特にミラノ・スカラ座の興行主バルトロメオ・メレッリやロンドンのコヴェント・ガーデンの支配人フレデリック・ガイとの交渉は難航したことで有名です。彼らとの往復書簡にはヴェルディの頑固さと同時に自分の芸術に対する揺るぎない信念が表れています。

ある時、契約条件に満足できなかったヴェルディは「私の条件が受け入れられないならあなたは私のオペラを上演しなくてもいい」とメレッリに書き送ったといいます。こうした毅然とした態度は作曲家としての地位が確立するにつれてより強くなっていきました。

マッフェイ伯爵夫人との特別な友情

ヴェルディの人間関係であまり知られていないものの一つが裕福な伯爵夫人クララ・マッフェイとの深い友情です。マッフェイ夫人はミラノの文化サロンを主宰する社交界の中心人物で多くの芸術家や知識人が彼女のサロンに集まっていました。

ヴェルディとマッフェイ夫人の手紙からは二人が互いに深い敬意と愛情を持っていたことがうかがえます。その関係は基本的にプラトニックなものでしたが書簡の親密な内容から当時は二人が恋愛関係にあるという憶測も広まりました。

マッフェイ夫人はヴェルディの芸術的成長を見守り彼の人生の重要な転機で支えとなりました。二人の友情は19世紀の知的エリートと芸術家の間の文化的交流の典型例として興味深い歴史的事例とも言えるでしょう。

ヴェルディに関するよくある質問

ヴェルディはどのくらいのオペラを作曲したのですか?

ヴェルディは生涯で27作のオペラを作曲しました。

初期の『オベルト』(1839年)から最後の『ファルスタッフ』(1893年)まで半世紀以上にわたって作曲を続けました。特に『ナブッコ』『リゴレット』『椿姫』『アイーダ』『オテロ』など今日でも頻繁に上演される名作が多いことが特徴です。

ヴェルディとワーグナーは実際に会ったことがあるのですか?

二人は同時代の偉大なオペラ作曲家として並び称されますが実際に会ったという確かな記録はありません。

ヴェルディはワーグナーの音楽に関心を持ち彼の楽譜を研究していましたが個人的な交流はなかったようです。ただしヴェルディは自宅の書斎にワーグナーの肖像画を飾っていたとされ競争相手への一定の敬意を示していました。

「Va, pensiero」(行け、我が思いよ)はなぜそれほど重要な曲なのですか?

この『ナブッコ』からの合唱曲はバビロン捕囚下のヘブライ人たちが故郷を思う歌で当時のイタリア人にとっては外国支配からの独立を求める自分たちの願いと重ね合わせることができました。

この曲は非公式な「第二の国歌」とも言える存在となり今日でもイタリアでは特別な意味を持つ曲として歌い継がれています。

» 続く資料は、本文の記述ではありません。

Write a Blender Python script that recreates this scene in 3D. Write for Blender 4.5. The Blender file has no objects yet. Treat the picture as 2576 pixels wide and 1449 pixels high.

実際この曲を国歌にしようという運動が何度か起こったこともあります。

ヴェルディの最高傑作は何だと考えられていますか?

音楽評論家や愛好家の間では最晩年の『オテロ』が彼の最高傑作と見なされることが多いです。シェイクスピアの『オセロ』に基づくこの作品はヴェルディの劇的表現の成熟と音楽的技巧の頂点を示すものとされています。

しかし『リゴレット』『椿姫』『アイーダ』などの中期の作品も同様に傑作と考える意見もあり一概にどれが最高かを決めることは難しいでしょう。特に喜劇である最後の作品『ファルスタッフ』はヴェルディの新境地を開いた作品として特別な評価を受けています。

まとめ

ジュゼッペ・ヴェルディの人生と芸術は彼を取り巻く様々な人間関係によって形作られてきました。

若くして家族を失うという悲劇から立ち直りストレッポーニという生涯の伴侶を得てワーグナーというライバル、ピアヴェやボイトという台本作家たちとの創造的な協力関係を通じて彼は19世紀を代表する作曲家へと成長しました。

彼の音楽は単に美しいメロディーや劇的な効果だけでなく人間の感情と社会の現実を深く理解した表現に満ちています。それは彼自身の人生経験と周囲の人々との関わりから生まれたものです。政治的な象徴となった「Va, pensiero」から人生の叡智が詰まった『ファルスタッフ』までヴェルディの作品は彼の豊かな人間関係の反映とも言えるでしょう。